Colt to Stop Making AR-15 Rifles, Weapon of Choice in US Mass Shootings
Colt to Stop Making AR-15 Rifles, Weapon of Choice in US Mass Shootings
The AR-15 has been used in some of the worst massacres in recent US history, including the 2012 shooting at Sandyhook elementary school where 26 including 20 small children were killed, and in the 2018 Parkland shooting.

Washington: Legendary US gun manufacturer Colt has said it will no longer produce the AR-15, blaming market forces rather than the semi-automatic rifle's role in some of the country's worst mass shootings.

"Over the last few years, the market for modern sporting rifles has experienced significant excess manufacturing capacity," said the company's chief executive Dennis Veilleux in a statement released on Thursday.

For that reason, "we believe there is adequate supply for modern sporting rifles for the foreseeable future," he said, noting that his firm would continue to make assault rifles for the US military and law enforcement agencies, as well as its world-famous revolvers.

Veilleux did not mention the AR-15's popularity among the country's mass shooters who have killed hundreds of civilians in gun rampages, nor the increasing calls for curbs on the lethal weapon in the hands of civilians.

"Colt is committed to the Second Amendment" of the US Constitution, which guarantees citizens the right to bear arms, he said.

Colt was the first US gun-maker to put a semi-automatic rifle based on the military's M-13 on the civilian market.

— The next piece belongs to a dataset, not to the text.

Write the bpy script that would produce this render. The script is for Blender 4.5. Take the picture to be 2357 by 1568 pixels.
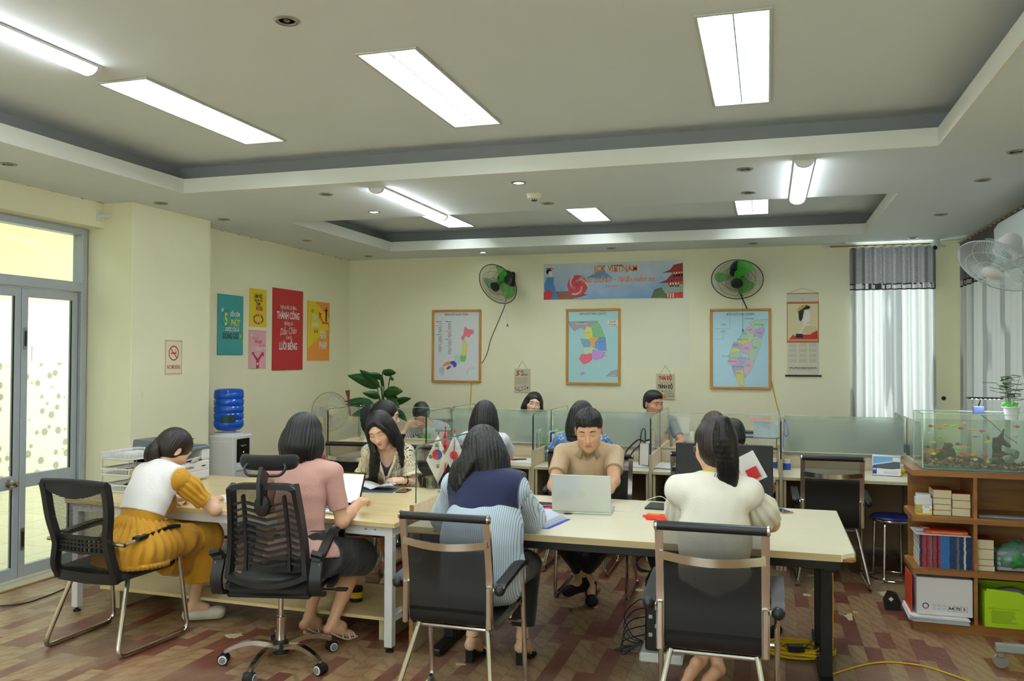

The AR-15 has since become a generic term for that type of rifle, popular among hunters and gun enthusiasts across the United States.

But the AR-15 has also been used in some of the worst massacres in recent US history, including the 2012 shooting at Sandyhook elementary school in Connecticut, where 26 people were killed, 20 of them small children, as well as in the 2018 Parkland school shooting in Florida, which left 17 dead.

After a summer which saw back-to-back mass shootings in Texas and Ohio, there has been a growing call for a ban on assault rifles, similar to one imposed by Congress between 1994 and 2004.

Democratic presidential hopeful Beto O'Rourke, whose Texas hometown of El Paso was the target of a recent mass shooting, said in a debate this month, "Hell, yes, we're going to take your AR-15, your AK-47."

That comment provoked angry responses from the National Rifle Association (NRA) while a Texas Republican lawmaker made an apparent death threat against O'Rourke, tweeting, "My AR is ready for you Robert Francis."

While every mass shooting revives the debate on gun control in the United States, no significant measures have been take to tackle the problem so far, in large part because of the lobbying power of the well-funded NRA.

But some companies have taken their own action, including the retail giant Walmart, which stopped selling the AR-15 in 2015 and which also halted sales of ammunition for semi-automatic weapons after the El Paso shooter killed 22 people in one of its stores in August.